Desserts were, to labour the point, a curate’s egg of a selection. A fruit salady thing was non descript and a Xmas pudding “ cigar” was too dense and chewy. Best of the bunch was HP’s cheese selection which came with yet another foam, this time a shandy foam which, in some strange way, actually worked rather well. Like eating the head off a good pint of beer with a spoon.

The bill was about £50 a head ( I think ) which is more a testament to our ability to order than to the prices which were more than reasonable.

A mixed bag of a place but I can see myself going back there.
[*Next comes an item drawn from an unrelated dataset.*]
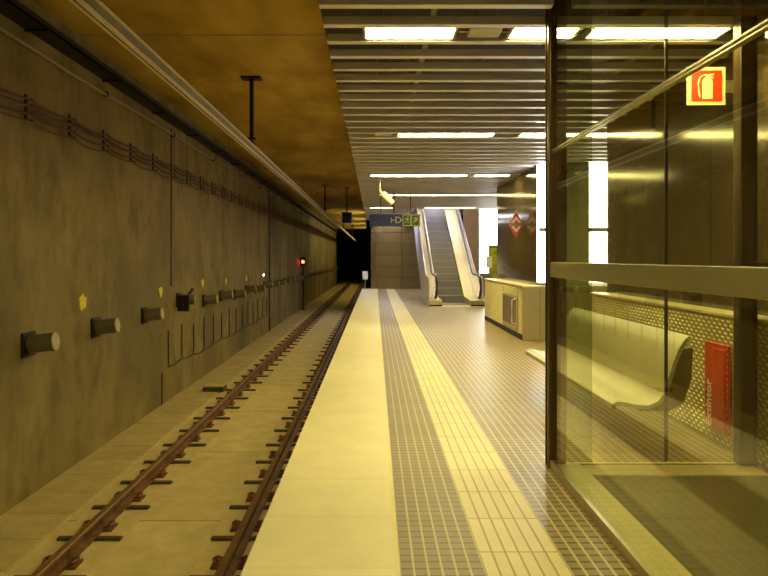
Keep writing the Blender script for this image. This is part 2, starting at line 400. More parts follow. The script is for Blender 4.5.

Paul was joining us later and had offered to drive into York and be our taxi back to Westow. Good man. So, we headed off to try a few pubs until he arrived, only distracted by Scott’s Butchers. A York institution where, after a long chat with the guy behind the counter, we were given, free, gratis and for nowt, three of their legendary pork pies. Result.

Being good friends, we of course kept one for Paul although I thought the fact he is married to a Jewish vegetarian would mean he would graciously refuse and the three of us could tuck in without the taint of guilt.

No such luck. The gusto with which he attacked this product of the pig ( see the last picture ) will have him shunned by both those communities in a matter of days. Quite right too. Everyone knows that the second pie is the best.